A and A's Movie A Day

Watching movies until we run out.

Movie 351 – Chocolat

Chocolat – February 14th, 2011

This morning when I work up, after Andy had left for work, there was a box of chocolates sitting next to me. While Valentine’s Day has never been a huge deal to me, it is a nice excuse to have some chocolate and so this movie seemed like it would be a nice match to the holiday. It had chocolate, chocolate and more chocolate, plus a little romance and a little sensuality and a little sweetness. It all seemed like a good plan and I’m glad we went with it.

There seems to be a certain subset of movies that involve a stranger waltzing into town to shake up the status quo and fix all ills with whimsy and a force of will. Andy mentioned to me that he felt this movie had a lot in common with To Wong Foo, Thanks for Everything, Julie Newmar, and he’s right. I suspect we could make a nice little niche film about a group of drag queens who open a chocolate store and dispense snappy advice and bon bons. I’ll get right on that. But really, he’s right. In this movie the daring and idiosyncratic Vianne and her daughter, Anouk, arrive a small and somewhat insular town in France. They come bearing chocolate and a well-traveled backstory involving ancient cocoa-based remedies for all, but the town is ruled over by the stuffy Comte de Reynaud and it is Lent.

Undeterred by both religion and social stigma, Vianne sets up shop and begins to entice the townspeople inside, promising them their favorites and delivering with pinpoint accuracy.

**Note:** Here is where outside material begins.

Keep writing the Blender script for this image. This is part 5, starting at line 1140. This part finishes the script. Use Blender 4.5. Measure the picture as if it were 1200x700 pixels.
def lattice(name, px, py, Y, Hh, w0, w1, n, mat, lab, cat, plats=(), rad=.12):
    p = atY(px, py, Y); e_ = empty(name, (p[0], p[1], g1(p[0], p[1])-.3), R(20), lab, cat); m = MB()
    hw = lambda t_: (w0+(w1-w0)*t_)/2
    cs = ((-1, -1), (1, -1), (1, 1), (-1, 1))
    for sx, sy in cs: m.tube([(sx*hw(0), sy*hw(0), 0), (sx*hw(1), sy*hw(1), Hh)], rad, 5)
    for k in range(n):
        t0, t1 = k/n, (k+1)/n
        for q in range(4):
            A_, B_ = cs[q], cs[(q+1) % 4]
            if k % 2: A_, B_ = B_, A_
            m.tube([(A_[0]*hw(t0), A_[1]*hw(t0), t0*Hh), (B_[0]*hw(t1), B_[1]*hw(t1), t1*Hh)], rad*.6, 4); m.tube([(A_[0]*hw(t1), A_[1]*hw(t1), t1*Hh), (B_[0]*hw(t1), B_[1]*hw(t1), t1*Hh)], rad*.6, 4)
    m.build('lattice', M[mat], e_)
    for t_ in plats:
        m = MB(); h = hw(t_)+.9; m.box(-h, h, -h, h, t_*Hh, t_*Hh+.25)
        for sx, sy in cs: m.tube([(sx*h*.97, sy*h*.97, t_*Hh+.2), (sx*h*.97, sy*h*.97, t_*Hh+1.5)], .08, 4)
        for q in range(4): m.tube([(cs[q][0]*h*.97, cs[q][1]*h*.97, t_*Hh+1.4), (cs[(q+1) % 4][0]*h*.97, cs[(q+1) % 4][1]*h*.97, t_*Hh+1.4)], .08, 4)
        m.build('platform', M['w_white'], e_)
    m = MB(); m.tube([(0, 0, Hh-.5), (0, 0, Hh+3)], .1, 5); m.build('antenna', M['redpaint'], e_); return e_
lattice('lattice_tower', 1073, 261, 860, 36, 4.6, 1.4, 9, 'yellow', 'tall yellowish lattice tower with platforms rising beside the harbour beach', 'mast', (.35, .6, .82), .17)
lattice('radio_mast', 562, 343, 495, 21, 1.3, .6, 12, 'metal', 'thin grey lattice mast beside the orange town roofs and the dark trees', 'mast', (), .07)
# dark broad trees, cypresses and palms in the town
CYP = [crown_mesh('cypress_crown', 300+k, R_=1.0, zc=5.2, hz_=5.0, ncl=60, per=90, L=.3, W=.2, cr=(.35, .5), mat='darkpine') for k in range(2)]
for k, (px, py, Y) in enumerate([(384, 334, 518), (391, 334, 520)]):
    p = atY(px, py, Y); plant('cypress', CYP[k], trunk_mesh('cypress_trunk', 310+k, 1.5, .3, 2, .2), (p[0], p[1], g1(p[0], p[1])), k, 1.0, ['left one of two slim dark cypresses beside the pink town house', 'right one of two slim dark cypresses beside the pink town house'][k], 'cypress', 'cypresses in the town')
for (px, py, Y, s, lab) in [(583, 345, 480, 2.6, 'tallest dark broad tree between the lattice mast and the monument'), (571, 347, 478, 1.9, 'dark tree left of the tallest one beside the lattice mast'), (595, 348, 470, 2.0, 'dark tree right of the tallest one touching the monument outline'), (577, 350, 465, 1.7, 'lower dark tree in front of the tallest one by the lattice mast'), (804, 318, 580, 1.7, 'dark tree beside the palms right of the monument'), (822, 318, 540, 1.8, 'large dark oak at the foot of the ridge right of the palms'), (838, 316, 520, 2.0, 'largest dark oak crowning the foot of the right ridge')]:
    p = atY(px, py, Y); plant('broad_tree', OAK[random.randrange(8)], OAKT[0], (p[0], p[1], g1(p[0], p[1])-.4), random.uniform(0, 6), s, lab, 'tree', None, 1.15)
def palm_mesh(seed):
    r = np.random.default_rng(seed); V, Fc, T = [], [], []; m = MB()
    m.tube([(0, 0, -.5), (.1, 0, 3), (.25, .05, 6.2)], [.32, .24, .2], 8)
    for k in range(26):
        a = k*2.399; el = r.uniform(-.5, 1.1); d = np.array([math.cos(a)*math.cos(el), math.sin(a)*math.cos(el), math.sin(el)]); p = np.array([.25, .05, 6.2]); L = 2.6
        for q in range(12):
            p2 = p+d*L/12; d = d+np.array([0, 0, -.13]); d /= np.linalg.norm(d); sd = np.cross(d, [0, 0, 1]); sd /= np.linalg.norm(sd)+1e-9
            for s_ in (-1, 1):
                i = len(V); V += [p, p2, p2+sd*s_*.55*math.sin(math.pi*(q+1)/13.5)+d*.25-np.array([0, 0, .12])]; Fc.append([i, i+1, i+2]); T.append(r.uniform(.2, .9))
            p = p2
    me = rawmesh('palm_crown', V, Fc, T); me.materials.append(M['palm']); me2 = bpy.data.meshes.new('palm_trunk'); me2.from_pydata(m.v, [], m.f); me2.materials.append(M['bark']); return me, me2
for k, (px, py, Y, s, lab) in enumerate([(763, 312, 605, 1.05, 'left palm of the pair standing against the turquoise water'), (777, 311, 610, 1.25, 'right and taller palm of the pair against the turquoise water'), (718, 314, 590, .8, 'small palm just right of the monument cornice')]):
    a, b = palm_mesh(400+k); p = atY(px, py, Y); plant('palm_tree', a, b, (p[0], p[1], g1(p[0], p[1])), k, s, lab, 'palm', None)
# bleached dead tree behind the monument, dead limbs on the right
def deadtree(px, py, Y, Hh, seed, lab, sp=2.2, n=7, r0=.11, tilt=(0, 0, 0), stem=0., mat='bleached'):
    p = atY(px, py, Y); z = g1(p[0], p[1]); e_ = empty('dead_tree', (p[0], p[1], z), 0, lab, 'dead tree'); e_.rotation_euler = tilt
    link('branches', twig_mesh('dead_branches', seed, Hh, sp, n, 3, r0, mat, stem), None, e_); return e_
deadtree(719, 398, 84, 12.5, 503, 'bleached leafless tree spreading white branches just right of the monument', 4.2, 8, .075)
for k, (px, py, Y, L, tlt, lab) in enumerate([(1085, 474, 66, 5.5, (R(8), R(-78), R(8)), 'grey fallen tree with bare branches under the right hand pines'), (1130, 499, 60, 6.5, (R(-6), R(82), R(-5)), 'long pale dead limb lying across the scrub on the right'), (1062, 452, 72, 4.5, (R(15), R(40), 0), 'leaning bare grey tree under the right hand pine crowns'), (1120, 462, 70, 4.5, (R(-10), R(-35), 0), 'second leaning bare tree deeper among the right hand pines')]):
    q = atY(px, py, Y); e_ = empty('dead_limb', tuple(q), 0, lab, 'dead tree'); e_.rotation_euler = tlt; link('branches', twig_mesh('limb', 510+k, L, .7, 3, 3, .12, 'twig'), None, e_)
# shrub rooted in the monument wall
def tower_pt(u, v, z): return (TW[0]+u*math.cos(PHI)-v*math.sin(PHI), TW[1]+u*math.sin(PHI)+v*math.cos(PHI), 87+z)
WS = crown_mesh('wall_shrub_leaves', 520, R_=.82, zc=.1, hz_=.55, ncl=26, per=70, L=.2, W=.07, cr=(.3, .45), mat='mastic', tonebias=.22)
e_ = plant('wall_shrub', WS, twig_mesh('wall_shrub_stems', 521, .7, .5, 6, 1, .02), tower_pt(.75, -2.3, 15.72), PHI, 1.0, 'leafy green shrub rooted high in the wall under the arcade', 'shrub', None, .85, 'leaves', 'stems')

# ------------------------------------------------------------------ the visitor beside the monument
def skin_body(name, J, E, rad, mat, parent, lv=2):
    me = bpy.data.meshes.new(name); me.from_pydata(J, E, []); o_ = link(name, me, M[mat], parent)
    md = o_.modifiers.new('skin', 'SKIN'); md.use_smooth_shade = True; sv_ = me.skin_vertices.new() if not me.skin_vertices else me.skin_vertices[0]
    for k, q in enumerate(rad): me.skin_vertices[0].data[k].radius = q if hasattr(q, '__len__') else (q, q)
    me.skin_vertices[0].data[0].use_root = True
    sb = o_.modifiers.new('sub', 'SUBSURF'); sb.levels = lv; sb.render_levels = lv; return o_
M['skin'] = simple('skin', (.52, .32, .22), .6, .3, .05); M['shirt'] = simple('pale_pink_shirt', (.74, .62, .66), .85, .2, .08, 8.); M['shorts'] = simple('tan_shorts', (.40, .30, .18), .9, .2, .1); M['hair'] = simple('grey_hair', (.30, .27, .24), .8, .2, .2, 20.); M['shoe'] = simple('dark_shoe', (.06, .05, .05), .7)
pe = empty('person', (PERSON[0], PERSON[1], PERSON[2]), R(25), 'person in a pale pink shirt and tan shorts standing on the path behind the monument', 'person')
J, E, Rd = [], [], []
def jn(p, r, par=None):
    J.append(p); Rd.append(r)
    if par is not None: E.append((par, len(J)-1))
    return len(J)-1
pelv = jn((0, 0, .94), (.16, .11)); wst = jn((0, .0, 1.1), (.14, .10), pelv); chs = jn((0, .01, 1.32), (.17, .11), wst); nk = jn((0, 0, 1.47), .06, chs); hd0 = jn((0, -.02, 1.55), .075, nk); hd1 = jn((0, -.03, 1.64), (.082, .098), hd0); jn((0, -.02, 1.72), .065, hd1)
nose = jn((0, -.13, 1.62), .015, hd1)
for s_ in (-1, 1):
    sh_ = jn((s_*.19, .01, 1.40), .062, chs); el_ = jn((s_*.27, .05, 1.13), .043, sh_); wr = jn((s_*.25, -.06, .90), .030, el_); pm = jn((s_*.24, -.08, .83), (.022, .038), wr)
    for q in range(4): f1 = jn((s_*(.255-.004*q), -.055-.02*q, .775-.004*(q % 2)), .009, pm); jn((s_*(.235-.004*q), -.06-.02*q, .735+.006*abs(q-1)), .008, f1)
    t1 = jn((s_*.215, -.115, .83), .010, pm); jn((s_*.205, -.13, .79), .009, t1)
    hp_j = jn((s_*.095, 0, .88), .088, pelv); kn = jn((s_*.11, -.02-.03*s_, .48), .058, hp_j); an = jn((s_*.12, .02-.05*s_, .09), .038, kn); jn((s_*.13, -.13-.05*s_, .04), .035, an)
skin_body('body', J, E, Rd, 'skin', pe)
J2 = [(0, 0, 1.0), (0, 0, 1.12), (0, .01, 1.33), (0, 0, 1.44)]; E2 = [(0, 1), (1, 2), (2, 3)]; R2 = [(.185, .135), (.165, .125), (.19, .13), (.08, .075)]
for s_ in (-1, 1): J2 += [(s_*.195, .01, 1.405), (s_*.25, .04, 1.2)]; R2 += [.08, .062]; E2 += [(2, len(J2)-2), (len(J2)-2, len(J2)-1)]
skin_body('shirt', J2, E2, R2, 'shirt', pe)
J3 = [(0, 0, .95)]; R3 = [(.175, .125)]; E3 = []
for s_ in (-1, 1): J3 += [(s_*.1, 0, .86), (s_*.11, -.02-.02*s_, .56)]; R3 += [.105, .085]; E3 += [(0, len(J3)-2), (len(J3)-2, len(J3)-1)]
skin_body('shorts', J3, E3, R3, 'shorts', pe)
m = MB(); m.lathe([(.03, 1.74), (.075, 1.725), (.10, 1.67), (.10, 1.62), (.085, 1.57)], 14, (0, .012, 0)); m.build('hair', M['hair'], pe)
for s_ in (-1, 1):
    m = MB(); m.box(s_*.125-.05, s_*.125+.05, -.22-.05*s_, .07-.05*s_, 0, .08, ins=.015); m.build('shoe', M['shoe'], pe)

Couples rediscover each other, spirits are lifted and lives are changed, all through not just the power of chocolate, but through the kind words and compassion of someone seeing the village from the outside. Vianne isn’t looking at things as they always have been and how they must be. She’s new to the town. She’s relatively unfettered and more than willing to share that with the people she befriends. And of course, to those in power (the Comte, in particular), that’s a challenge. How dare she! Of course they’re going to butt heads and of course it’s going to come to a rather dangerous head eventually.

On the surface, it’s a movie about chocolate and people becoming happier through candy. But marring that surface is a deeper story involving one particular couple, the Muscats. Serge is a mean and bitter man who beats his wife, Josephine. In turn, Josephine has become a bit of a social pariah in the village and has developed a nasty kleptomania habit in reaction. This is where the more serious heart of the movie rests. Because in helping Josephine and uncovering the truth of Serge’s cruelty, Vianne exposes the Comte to a truth he doesn’t want to see. He truly wants his village to be a good one, full of good people, and here is someone doing something horribly wrong and he didn’t bother to find out it was going on. He was blind to it. The struggle between the Comte and Vianne through Serge and Josephine is truly important to the whole movie and its message. Through unthinking and hate-filled words, the Comte encourages Serge to do something horrible. Something in him ignored the possibility that spurring a vengeful and hateful man to action could possibly have grave consequences. It’s a lesson I wish more people could learn before something dire comes of it.

Vianne’s presence in the village brings about a new life for its people. She brings people closer together, like her landlady, Armande and Armande’s grandson, Luc. She welcomes the boat-dwelling travelers who dock at the village and are spurned by the Comte and his fellows. She builds a life there without realizing it and when it comes time to leave – or so she thinks – the people she’s touched in turn touch her. Predictable, sure, but not in a bad way. In fact, even though I could tell every direction this movie would turn, I wasn’t once disappointed by it. I loved Vianne, with her chocolate and her passion and her care and her steadfast belief in herself. She doesn’t know the father of her daughter. She doesn’t go to church. She doesn’t wear black shoes or plain dresses. And even at the end of the movie, when she ostensibly settles down, she is still herself, red shoes and atheism firmly in place. Juliette Binoche became my hero for the length of this movie for her unwavering performance of such a strong character.

There are some wonderful performances here aside from Binoche. Judi Dench plays the wonderfully feisty Armande and oh, I will be her when I am seventy, I promise. Lena Olin has a wonderful character arc as Josephine, growing into an independent woman who doesn’t have to take crap from anyone. And Alfred Molina is bizarrely sympathetic as the Comte. Of course, there’s also Johnny Depp, appearing like an Irish Jack Sparrow in the middle of Vianne’s Chocolate Factory, but, well. He’s really just playing Johnny Depp: Romantic rogue. Not that I have any complaints! He’s just not transformed in the role.

It was a beautiful movie, full of lovely moments and sweet and heartfelt messages of compassion and community and believing in yourself. We made rich and spicy hot chocolate after the movie was over and really, I dare anyone to watch this movie and not end it hungering for something made from cocoa. And it was a movie that gave me the sort of female character I dream of. For that, even more than the chocolate, I loved it.